Step 7: create the Value stream Map

Once you’ve identified all the wastes, it’s time to map out the value stream map with your team. And it’s not easy to create an ideal map, and it’s unlikely you’ll get it in the first place. That’s why you can create a series of intermediate future state maps. Then, your organization can make it a goal to reach these milestones by mapping out an ideal value stream map.

Customer Journey Map

Creating a customer journey mapping is way different from value stream mapping. Customer journey mapping can be complex if you don’t keep them focused. So, choose one persona and customer scenario to start creating the map. Here are some steps you can follow to create a customer journey map:

Step 1: Set a Goal

Without setting a clear goal, it’s impossible to understand whether the customer journey map will impact your business and customers. You have to recognize your existing and future buyers and set a goal accordingly for those buyers at each stage of the experience.

To set a clear goal, you should gather data about the key stakeholders within your organization who will touch on different stages of the customer experience. Also, to define goals, gather insights about the present customer journey and where it requires improvements.

Step 2: Persona Research

Conduct in-depth research about the persona your journey map will be based on. For example, you can research pre-existing data from your organization’s record to research the target persona.

However, the best way to gather data for persona research is by collecting real customer perspectives. Customers who have actually done business or interacted with your products are the best source of the research.

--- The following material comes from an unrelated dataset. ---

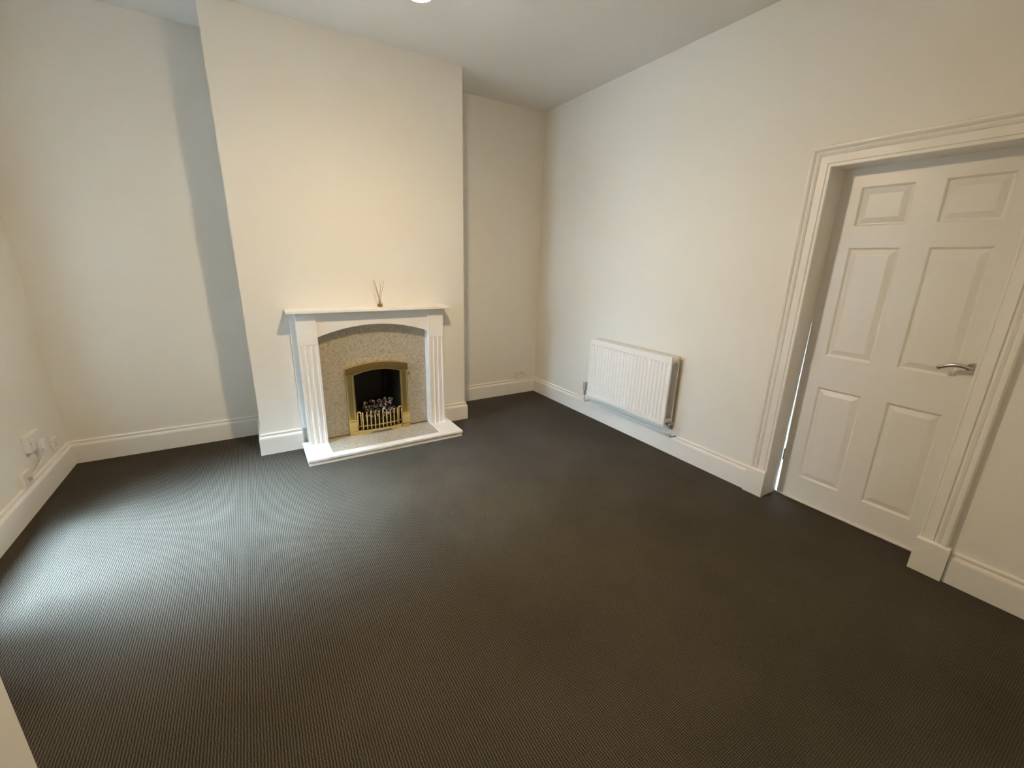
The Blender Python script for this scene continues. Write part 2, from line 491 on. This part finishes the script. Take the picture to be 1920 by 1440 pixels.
# ---- six-panel doors
def panel_bm(u0, u1, v0, v1, to3, sgn=1):
    bm = bmesh.new(); rings = []
    for ins, d in ((0, 0), (0.004, -0.002), (0.010, -0.0095), (0.014, -0.0100), (0.040, -0.0015), (0.043, -0.001)):
        rings.append([bm.verts.new(to3(a, b, d)) for a, b in ((u0 + ins, v0 + ins), (u1 - ins, v0 + ins), (u1 - ins, v1 - ins), (u0 + ins, v1 - ins))])
    for a, b in zip(rings, rings[1:]):
        for k in range(4): bm.faces.new([a[k], a[(k + 1) % 4], b[(k + 1) % 4], b[k]])
    bm.faces.new(rings[-1])
    # thickness: close it behind
    back = [bm.verts.new(to3(a, b, -0.0165)) for a, b in ((u0, v0), (u1, v0), (u1, v1), (u0, v1))]
    for k in range(4): bm.faces.new([rings[0][(k + 1) % 4], rings[0][k], back[k], back[(k + 1) % 4]])
    bm.faces.new(back[::-1])
    return bm

PU = [0.105, 0.334, 0.447, 0.676]
PV = [0.153, 0.763, 0.958, 1.578, 1.691, 1.893]
def build_door(root, to3, thick=0.035):
    us = [0, *PU, 0.762]; vs = [0, *PV, 1.996]
    hole = lambda i, j: i in (1, 3) and j in (1, 3, 5)
    bm = holed_slab(us, vs, lambda i, j: not hole(i, j), 0.0, -thick, lambda u, v, t: to3(u, v, t))
    obj('door_leaf', bm, DOORP, root)
    for i in (1, 3):
        for j in (1, 3, 5):
            obj('panel', panel_bm(us[i], us[i + 1], vs[j], vs[j + 1], to3), DOORP, root)
            bmb = panel_bm(us[i], us[i + 1], vs[j], vs[j + 1], lambda u, v, d: to3(u, v, -thick - d))
            obj('panel', bmb, DOORP, root)

d1 = empty('door_1', (0.1505, DY0, 0.012), 'white closed six-panel door with a curved steel lever handle', 'door', kind='structure')
TILT = 0.0104          # the leaf hangs slightly out of true: daylight shows down the hinge side
def d1map(u, v, t):
    yy = DY0 - 0.0125 - u + TILT * (v if v < 3 else 3) ; return (0.1505 - t, yy, 0.012 + v)
build_door(d1, d1map)
# lever handle
hd = bmesh.new()
lathe(hd, [(0.0, 0.0), (0.026, 0.0), (0.026, -0.006), (0.023, -0.009), (0.0, -0.009)], (0.152, -3.462, 1.030), 28, 'X')
rose = obj('handle', hd, CHROME, d1, smooth=False)
hb = bmesh.new()
tube(hb, [(0.145, -3.462, 1.030), (0.118, -3.462, 1.030), (0.106, -3.459, 1.030), (0.100, -3.450, 1.031)], 0.0095, 12)
obj('handle_neck', hb, CHROME, rose, smooth=True)
hb = bmesh.new()
lp = []
for i in range(15):
    s = i / 14
    lp.append((0.099 - 0.004 * math.sin(math.pi * s), -3.468 + 0.118 * s, 1.021 + 0.026 * math.sin(math.pi * (0.12 + 0.80 * s)) - 0.012 * s))
tube(hb, lp, [0.0085 + 0.0018 * math.sin(math.pi * i / 14) for i in range(15)], 12)
obj('lever', hb, CHROME, rose, smooth=True)
for z in (0.275, 1.02, 1.75):
    bm = bmesh.new()
    tube(bm, [(0.160, DY0 - 0.006 + 0.0, z - 0.04), (0.160, DY0 - 0.006, z + 0.04)], 0.0062, 10)
    obj('hinge', bm, BLACK, d1)
struct('trim_2', B(0.139, 0.190, DY1, DY0, 0.0, 0.0112), PLAST, 'thin pale threshold strip under the closed panelled door', 'threshold strip', bevel=0.002)

# open door beside the camera
OX, OY = -3.100, -3.30
d2 = empty('door_2', (OX, YF, 0.012), 'edge of an open white door at the lower left corner', 'door', kind='structure')
build_door(d2, lambda u, v, t: (OX + t, OY - u + 0.0, 0.012 + v))

# ---- window in the left wall
w1 = empty('window_1', (XL, (WY0 + WY1) / 2, WZ0), 'white sash window letting daylight in from the left', 'window', kind='structure')
fx0, fx1 = XL - 0.15, XL - 0.08
us = [WY1, WY1 + 0.05, WY0 - 0.05, WY0]; zm = (WZ0 + WZ1) / 2
vs = [WZ0, WZ0 + 0.05, WZ1 - 0.05, WZ1]
obj('window_frame', holed_slab(us, vs, lambda i, j: not (i == 1 and j == 1), fx0, fx1, lambda u, v, t: (t, u, v)), GLOSS, w1)
for z0, z1, xo in ((WZ0 + 0.05, zm + 0.02, 0.0), (zm - 0.02, WZ1 - 0.05, -0.03)):
    us2 = [WY1 + 0.05, WY1 + 0.09, WY0 - 0.09, WY0 - 0.05]; vs2 = [z0, z0 + 0.04, z1 - 0.04, z1]
    s = obj('sash', holed_slab(us2, vs2, lambda i, j: not (i == 1 and j == 1), fx1 - 0.035 + xo, fx1 - 0.005 + xo, lambda u, v, t: (t, u, v)), GLOSS, w1)
    obj('pane', B(fx1 - 0.022 + xo, fx1 - 0.018 + xo, us2[1], us2[2], vs2[1], vs2[2]), PANE, s)
obj('window_sill', B(XL - 0.08, XL + 0.015, WY1 + 0.0, WY0 - 0.0, WZ0, WZ0 + 0.018), GLOSS, w1, bevel=0.004)

# ================================================================== PENDANT LAMP
LX, LY, LZ = -2.068, -2.085, 2.463
lamp = empty('pendant_lamp', (LX, LY, H), 'lit warm white bulb hanging from the ceiling at the top edge', 'lamp')
bm = bmesh.new(); lathe(bm, [(0.0, 0.0), (0.05, 0.0), (0.05, -0.012), (0.03, -0.03), (0.0, -0.03)], (LX, LY, H), 24)
obj('ceiling_rose', bm, PLAST, lamp)
bm = bmesh.new(); tube(bm, [(LX, LY, H - 0.03), (LX, LY, LZ + 0.155)], 0.004, 8)
obj('cord', bm, PLAST, lamp, smooth=True)
bm = bmesh.new(); lathe(bm, [(0.0, 0.16), (0.012, 0.16), (0.02, 0.145), (0.022, 0.10), (0.0, 0.10)], (LX, LY, LZ), 20)
obj('lamp_holder', bm, PLAST, lamp)
RB = 0.058; RC = 0.021
bm = bmesh.new(); lathe(bm, [(0.0, 0.10), (0.016, 0.10), (0.018, 0.085), (0.03, 0.05), (RB * 0.97, 0.012), (RB, 0.0005), (0.0, 0.0005)], (LX, LY, LZ), 28)
bl = obj('bulb', bm, PLAST, lamp, smooth=False)
bm = bmesh.new()
lathe(bm, [(0.0, 0.0)] + [(RB * math.cos(a), -RC * math.sin(a)) for a in (math.radians(9 * k) for k in range(0, 10))] + [(0.0, -RC)], (LX, LY, LZ), 28)
bmesh.ops.remove_doubles(bm, verts=bm.verts[:], dist=1e-5)
obj('bulb_diffuser', bm, BULB, bl, smooth=True)

# ================================================================== FIREPLACE
HZ = 0.050                       # hearth top
YB = -BD                         # breast face
YBP = YB - 0.020                 # marble face
YL = YB - 0.115                  # pilaster face
# hearth
he = empty('hearth', (FCX, YB - 0.2, 0), 'white painted hearth with a beige marble slab on the carpet', 'hearth')
HX0, HX1, HY0, HY1 = -2.562, -1.335, YB - 0.0235, -0.866
IX0, IX1, IY1 = -2.381, -1.520, -0.800
bm = holed_slab([HX0, IX0, IX1, HX1], [HY1, IY1, HY0], lambda i, j: not (i == 1 and j == 1), 0.030, HZ, lambda u, v, t: (u, v, t))
obj('hearth_top', bm, MANT, he, bevel=0.003)
bm = holed_slab([HX0 + 0.006, IX0, IX1, HX1 - 0.006], [HY1 + 0.007, IY1, HY0], lambda i, j: not (i == 1 and j == 1), 0.0, 0.030, lambda u, v, t: (u, v, t))
obj('hearth_base', bm, MANT, he)
obj('marble_slab', B(IX0, IX1, IY1, HY0, 0.0, HZ - 0.006), MARBLE, he)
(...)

You can gather these real insightful data by:

  • Conducting interviews
  • Taking surveys
  • Talking to employees who interact with the customers.
  • Call records from call center conversations
  • Web analytics
  • Data from Net Promoter Score.

While researching, look for information that states:

  • How do customers find your product/service/brand?
  • How easy/difficult is it to use your website?
  • What problems did your product do or didn’t solve?

These qualitative and quantitative data about your customers during the customer journey mapping process ensures your brand decisions are data-driven and customer-oriented.

Step 3: Customer Touch Points

Customer touchpoints are a crucial part of your customer journey map. It refers to the way a customer experiences your product or brand. While researching the touchpoints, gather information showing their actions, emotions, and challenges.

‘The total number of touchpoints will vary based on the business type. For example, the customer journey of a SaaS company will be different from the manufacturer’s.

Step 4: Map the Current States

Once you’ve collected all the data, it’s time to start arranging them on your customer journey on the map, be sure to include touchpoints, actions, and emotions. Then customize the map with diagrams, images, colors, and shapes to visualize various experiences of your customers.

When you map the current state, it allows you to see the red flags in the customer experience so that there’s always room for improvement.

Step 5: Take Businesses Action

When you have a visual idea about your customers’ journey, you’ll ensure your products or businesses meet their needs at every stage of the map. In addition, analyzing the data from the map will give you a better understanding of the improvements you should make to reach your goal.

Once you complete your journey map, reflect and review it frequently to streamline the journey regularly. You can even take help from the users using feedback and analytics to monitor the challenges.

The Bottom Line

As you can see, both value stream mapping and customer journey mapping are entirely different concepts. One is a lean method, and another measure the customer’s experience.

If you want to understand what your customers feel about your business or product or if you want to improve your customer experience, map out a customer journey map.

Value stream mapping is the answer to identifying and removing waste in your work process to take your business to new heights.